State's Gordon enjoys being valuable piece of the bullpen

Cole Gordon, left, and MSU President Dr. Mark Keenum
Staff Writer

It wasn’t long ago when Cole Gordon was sporting a mullet and an American flag bandanna in the Mississippi State dugout while leading rally cheers and cutting up as the Bulldogs won a Southeastern Conference Championship in 2016.

Along the way there were opportunities for the big 6-5, 240-pounder to show off the pop in his bat and he had some big hits like a game-winner on the road at Vanderbilt as a freshman. He also smashed a pinch-hit home run at Southern Miss a year ago in the NCAA regionals.

Now, Gordon spends all of his time coming in with the pressure on and getting those big bats out. It’s a stark contrast to the happy-go-lucky times in the dugout and the opportunities to knock one in the gap or over the fence at the plate.   

“The hardest part is watching batting practice while I run,” Gordon joked. “I miss it sometimes, but I’m just focused on pitching. So much goes into both of them and it’s kind of been new to put all my time into pitching. Every day there’s something to figure out but it’s been fun.”

Over time, Gordon has developed the mentality and the prowess on the mound to help his team beyond just cheering them on in the dugout. This season is his first as a full-time pitcher even though he started or relieved most of the season a year ago helping the Bulldogs to a second-straight super regional.

This year he’s been a huge reason down the stretch that they overcame super regional sadness and punched a ticket to Omaha. He’s thrown 53.2 innings this season with 63 strikeouts and a 4.86 earned run average, but his work in the postseason has been a large part of their movement forward.

In the last three games against Oklahoma in an elimination game, Vanderbilt in Friday’s game one of the super regional and the game three on Sunday, Gordon threw a combined 13 innings giving up 10 hits, four runs and he struck out 20 batters.

Both appearances against the Commodores were critical. Gordon entered the game in trouble both times and threw 3.1 innings on Friday with three strikeouts and 3.2 innings on Sunday with seven. He didn’t give up a run in either of the contests and allowed just three hits total.

“Cole Gordon was the MVP of the regional," MSU outfielder Jake Mangum said. "What he did was he got us to Omaha. Cole Gordon allowed us to be in this situation. He took the ball in game one and game three with confidence and he did everything he had to do for us to win the series.”

All of that is a little surreal to Gordon, who doesn’t plan on taking that credit, either. State interim coach Gary Henderson will oblige. He’s been one of Gordon’s biggest fans the last two seasons and has continued to trust in him to get outs.
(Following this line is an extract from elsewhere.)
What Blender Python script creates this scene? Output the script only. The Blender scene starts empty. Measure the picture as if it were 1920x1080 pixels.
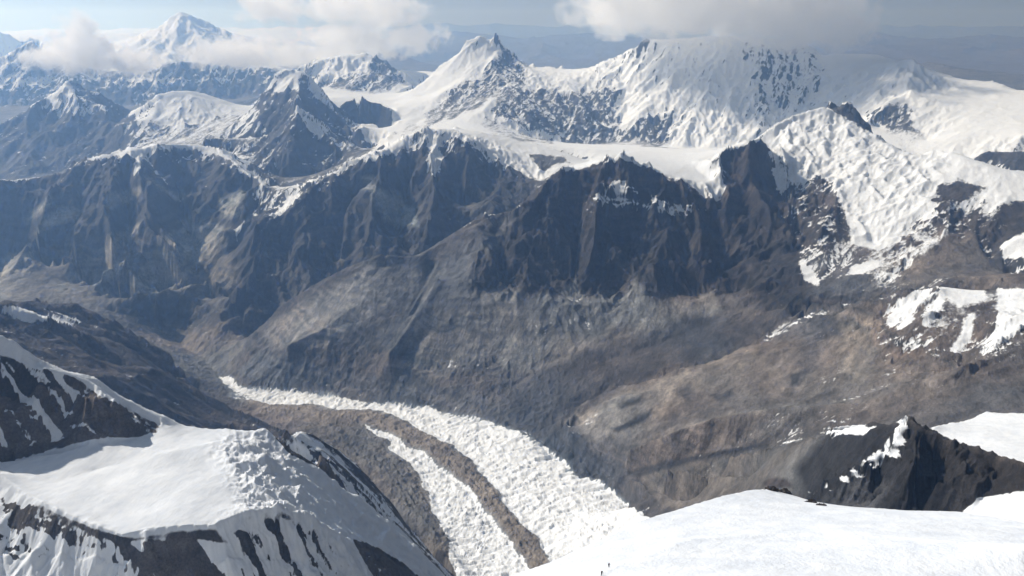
import bpy, math, random
import numpy as np
from mathutils import Vector, Matrix

# ------------------------------------------------------------------ camera, light, exposure
F_PX = 1650.0                       # focal length in pixels of the 1920 px wide photograph
EYE_Y = 50.0                        # row of the true horizon
PITCH = math.atan((540.0 - EYE_Y) / F_PX)
CAM_Z = 3000.0
SUN_AZ = math.radians(-60.0)        # from +Y (view direction), negative = left
SUN_EL = math.radians(37.0)

sc = bpy.context.scene
col = sc.collection
cam_d = bpy.data.cameras.new("camera")
cam = bpy.data.objects.new("camera", cam_d)
col.objects.link(cam)
cam_d.sensor_width = 36.0
cam_d.lens = 36.0 * F_PX / 1920.0
cam_d.clip_start = 0.5
cam_d.clip_end = 300000.0
cam.location = (0, 0, CAM_Z)
cam.rotation_euler = (math.pi / 2 - PITCH, 0, 0)
sc.camera = cam

sun_dir = Vector((math.sin(SUN_AZ) * math.cos(SUN_EL), math.cos(SUN_AZ) * math.cos(SUN_EL), math.sin(SUN_EL)))
sd = bpy.data.lights.new("sun", 'SUN')
sd.energy = 4.75
sd.angle = math.radians(0.55)
sd.color = (1.0, 0.985, 0.968)
sun = bpy.data.objects.new("sun", sd)
col.objects.link(sun)
sun.rotation_euler = sun_dir.to_track_quat('Z', 'Y').to_euler()
sun.location = (0, 0, CAM_Z + 4000)

world = bpy.data.worlds.new("World")
sc.world = world
world.use_nodes = True
wn = world.node_tree
for n in list(wn.nodes):
    wn.nodes.remove(n)
w_out = wn.nodes.new("ShaderNodeOutputWorld")
w_bg = wn.nodes.new("ShaderNodeBackground")
w_sky = wn.nodes.new("ShaderNodeTexSky")
w_sky.sky_type = 'NISHITA'
w_sky.sun_disc = False
w_sky.sun_elevation = SUN_EL
w_sky.sun_rotation = SUN_AZ
w_sky.altitude = 5000.0
w_sky.air_density = 1.0
w_sky.dust_density = 1.0
w_sky.ozone_density = 1.0
w_bg.inputs[1].default_value = 0.05
# thin high overcast veiling the blue, brighter towards the sun
w_tc = wn.nodes.new("ShaderNodeTexCoord")
w_map = wn.nodes.new("ShaderNodeMapping"); w_map.inputs["Scale"].default_value = (2.2, 2.2, 9.0)
wn.links.new(w_tc.outputs["Generated"], w_map.inputs[0])
w_no = wn.nodes.new("ShaderNodeTexNoise"); w_no.inputs["Scale"].default_value = 2.0
w_no.inputs["Detail"].default_value = 7.0; w_no.inputs["Roughness"].default_value = 0.55
wn.links.new(w_map.outputs[0], w_no.inputs["Vector"])
w_cov = wn.nodes.new("ShaderNodeMapRange"); w_cov.interpolation_type = 'SMOOTHSTEP'
wn.links.new(w_no.outputs[0], w_cov.inputs[0]); w_cov.inputs[1].default_value = 0.36; w_cov.inputs[2].default_value = 0.66
w_cov.inputs[3].default_value = 0.2; w_cov.inputs[4].default_value = 0.9
w_dot = wn.nodes.new("ShaderNodeVectorMath"); w_dot.operation = 'DOT_PRODUCT'
wn.links.new(w_tc.outputs["Generated"], w_dot.inputs[0]); w_dot.inputs[1].default_value = tuple(sun_dir)
w_br = wn.nodes.new("ShaderNodeMapRange"); wn.links.new(w_dot.outputs["Value"], w_br.inputs[0])
w_br.inputs[1].default_value = -0.2; w_br.inputs[2].default_value = 0.9; w_br.inputs[3].default_value = 1.7; w_br.inputs[4].default_value = 7.5
w_cc = wn.nodes.new("ShaderNodeVectorMath"); w_cc.operation = 'SCALE'; w_cc.inputs[0].default_value = (0.90, 0.97, 1.06)
wn.links.new(w_br.outputs[0], w_cc.inputs["Scale"])
w_mix = wn.nodes.new("ShaderNodeMix"); w_mix.data_type = 'RGBA'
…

He put Gordon in on Sunday of the Florida series, before going to Zach Neff or Riley Self, and he delivered two shutdown innings. He went back to him after he gave up three runs without recording an out against Oklahoma and Gordon pitched six innings against the Sooners to allow State to save the bullpen.

“There’s a lot of times that I wasn’t throwing it well and I was getting hit," Gordon said. "The fact that he stayed with me and instilled confidence in me, it means everything. It means I get to keep pitching and keep playing. What he’s done for me and for this pitching staff, it’s amazing.”

What’s working best for the big right-hander right now? He likes the break he’s getting on his curveball and cut fastball and it’s getting past hitter for swings and misses as evidence in the seven strikeouts he recorded Sunday.

As he’s developed as a pitcher, it’s also allowed him to think about his future. Gordon took part in senior day festivities as a junior during the last weekend of the season. He said this week that he’s thought about returning to the team but he’s still considering his options on his life moving forward.

For now, he’s going to focus on continuing to play with the team that he loves.

“I love being on this team," Gordon said. "There are a lot of younger guys and a lot of older guys. It’s a dynamic that’s cool to see and it’s fun to see this team develop. We had a lot of people count us out, but what we’ve been able to do is exciting.

“We can’t really bring our emotions into words. All I can say is that we’ve been together through everything and this program is so much bigger than a single person or a single coach. Whatever happens, we have 30 guys in there ready to lay it on the line every day.

“The last two years we’ve been to super regionals and it hurts to come up short. Knowing that feeling, being able to push through and have a chance to win it all, it really is a blessing.”